The Symposium will present the findings of 17 countries on trends of radicalization in Europe and the Middle East. The reports analyze specific moments – or “hotspots” – of radicalization in historical, social, and cultural context and are part of the D.Rad research project, a Horizon-2020 comparative study of radicalization and polarization funded by the European Research Council.
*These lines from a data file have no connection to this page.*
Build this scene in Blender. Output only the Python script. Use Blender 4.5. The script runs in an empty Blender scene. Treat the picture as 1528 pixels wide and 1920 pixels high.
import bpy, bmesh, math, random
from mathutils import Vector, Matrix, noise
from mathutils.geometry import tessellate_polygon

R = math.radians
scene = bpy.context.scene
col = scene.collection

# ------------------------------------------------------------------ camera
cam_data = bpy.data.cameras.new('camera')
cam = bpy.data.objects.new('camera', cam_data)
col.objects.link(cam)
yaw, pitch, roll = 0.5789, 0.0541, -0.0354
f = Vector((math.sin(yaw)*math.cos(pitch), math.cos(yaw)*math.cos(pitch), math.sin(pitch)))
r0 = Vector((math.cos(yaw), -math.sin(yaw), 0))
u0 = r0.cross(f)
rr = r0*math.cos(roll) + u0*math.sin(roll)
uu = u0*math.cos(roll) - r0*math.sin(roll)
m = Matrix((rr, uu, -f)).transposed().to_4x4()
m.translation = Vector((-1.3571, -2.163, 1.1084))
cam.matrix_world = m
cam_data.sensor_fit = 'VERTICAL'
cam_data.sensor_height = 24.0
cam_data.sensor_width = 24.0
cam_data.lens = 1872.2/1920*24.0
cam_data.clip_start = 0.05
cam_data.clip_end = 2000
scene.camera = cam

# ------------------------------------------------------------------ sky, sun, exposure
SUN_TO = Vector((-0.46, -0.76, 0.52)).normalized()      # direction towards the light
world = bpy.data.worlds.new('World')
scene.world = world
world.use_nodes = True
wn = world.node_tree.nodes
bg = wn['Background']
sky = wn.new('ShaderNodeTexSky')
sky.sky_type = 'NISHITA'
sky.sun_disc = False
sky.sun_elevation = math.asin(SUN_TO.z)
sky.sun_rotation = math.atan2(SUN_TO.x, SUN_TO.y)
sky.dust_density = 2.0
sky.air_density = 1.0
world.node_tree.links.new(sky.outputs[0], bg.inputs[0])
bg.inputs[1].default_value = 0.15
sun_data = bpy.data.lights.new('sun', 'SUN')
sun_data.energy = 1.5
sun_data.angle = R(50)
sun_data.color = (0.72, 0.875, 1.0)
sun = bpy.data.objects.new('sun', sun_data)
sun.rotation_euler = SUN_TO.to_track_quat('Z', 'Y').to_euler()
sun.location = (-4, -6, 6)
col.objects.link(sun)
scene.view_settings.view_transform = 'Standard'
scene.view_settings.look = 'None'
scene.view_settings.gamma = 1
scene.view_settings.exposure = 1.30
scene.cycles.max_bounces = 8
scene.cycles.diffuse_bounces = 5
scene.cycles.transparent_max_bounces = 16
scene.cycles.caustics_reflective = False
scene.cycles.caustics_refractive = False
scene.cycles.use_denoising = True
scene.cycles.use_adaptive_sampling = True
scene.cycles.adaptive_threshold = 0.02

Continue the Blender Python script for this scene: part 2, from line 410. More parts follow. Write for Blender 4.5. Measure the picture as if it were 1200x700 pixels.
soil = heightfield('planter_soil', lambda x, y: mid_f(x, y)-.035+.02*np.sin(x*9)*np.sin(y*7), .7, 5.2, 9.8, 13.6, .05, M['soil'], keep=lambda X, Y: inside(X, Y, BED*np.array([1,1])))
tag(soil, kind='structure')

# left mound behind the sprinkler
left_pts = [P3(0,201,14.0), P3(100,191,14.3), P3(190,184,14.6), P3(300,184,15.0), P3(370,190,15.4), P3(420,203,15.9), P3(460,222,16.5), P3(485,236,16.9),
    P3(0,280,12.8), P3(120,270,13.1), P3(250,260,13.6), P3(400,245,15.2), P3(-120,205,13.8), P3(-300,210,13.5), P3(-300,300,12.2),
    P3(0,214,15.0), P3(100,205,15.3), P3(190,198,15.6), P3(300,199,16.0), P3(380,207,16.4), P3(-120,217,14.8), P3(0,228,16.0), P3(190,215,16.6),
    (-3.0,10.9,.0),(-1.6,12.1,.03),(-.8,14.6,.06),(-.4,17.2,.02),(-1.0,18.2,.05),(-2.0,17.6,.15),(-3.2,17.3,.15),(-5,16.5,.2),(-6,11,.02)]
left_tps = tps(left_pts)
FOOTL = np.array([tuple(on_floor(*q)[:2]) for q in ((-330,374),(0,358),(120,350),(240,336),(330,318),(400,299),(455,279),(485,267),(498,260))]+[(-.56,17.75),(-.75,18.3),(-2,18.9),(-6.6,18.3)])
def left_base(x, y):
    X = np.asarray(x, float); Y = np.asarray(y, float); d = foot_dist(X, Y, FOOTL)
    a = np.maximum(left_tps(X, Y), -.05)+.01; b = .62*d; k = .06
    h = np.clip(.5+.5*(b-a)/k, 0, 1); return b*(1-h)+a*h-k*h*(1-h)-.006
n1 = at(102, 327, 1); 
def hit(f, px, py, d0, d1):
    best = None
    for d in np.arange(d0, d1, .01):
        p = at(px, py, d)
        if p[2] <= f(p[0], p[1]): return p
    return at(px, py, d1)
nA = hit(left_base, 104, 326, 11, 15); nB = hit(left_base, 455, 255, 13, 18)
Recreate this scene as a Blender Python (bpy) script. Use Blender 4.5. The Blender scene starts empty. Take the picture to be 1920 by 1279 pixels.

The project aims to identify the actors, networks, and broader social contexts driving radicalization, particularly among young people in urban and peri-urban areas.
The presenters will discuss four major themes that emerged in the analysis of hotspots: 1) the temporal and agentive distinction between radical ideology and radical violent action; 2) understanding impact through different indicators such as the numbers of victims or attacks and the relative physical or material harm caused by attacks as opposed to their symbolic power; 3) the usefulness of the category “religious violence” from a radicalization perspective; 4) how an approach through “hotspots” reconsiders the relationship between civil society actors or stakeholders and state action or programs.
The discussants will include Stephen W. Sawyer, Roman Zinigrad, and other D.Rad researchers, from Glasgow Caledonian University (Scotland), Ben-Gurion University (Israel), Freie Universität Berlin (Germany), Brunel University London (UK), The University of Helsinki (Finland), Istanbul Bilgi University (Turkey), Jan Dlugosz University in Czestochowa (Poland), The Kosovar Centre for Security Studies, The Austrian Academy of Sciences, The Hammurabi Human Rights Organization (Iraq), Zavod APIS (Slovenia), the Georgian Institute of Politics (Georgia), Eurac Research (Italy), The Center for Comparative Conflict Studies (Serbia), PRONI Center for Youth Development (Bosnia and Herzegovina), and the University of Florence (Italy).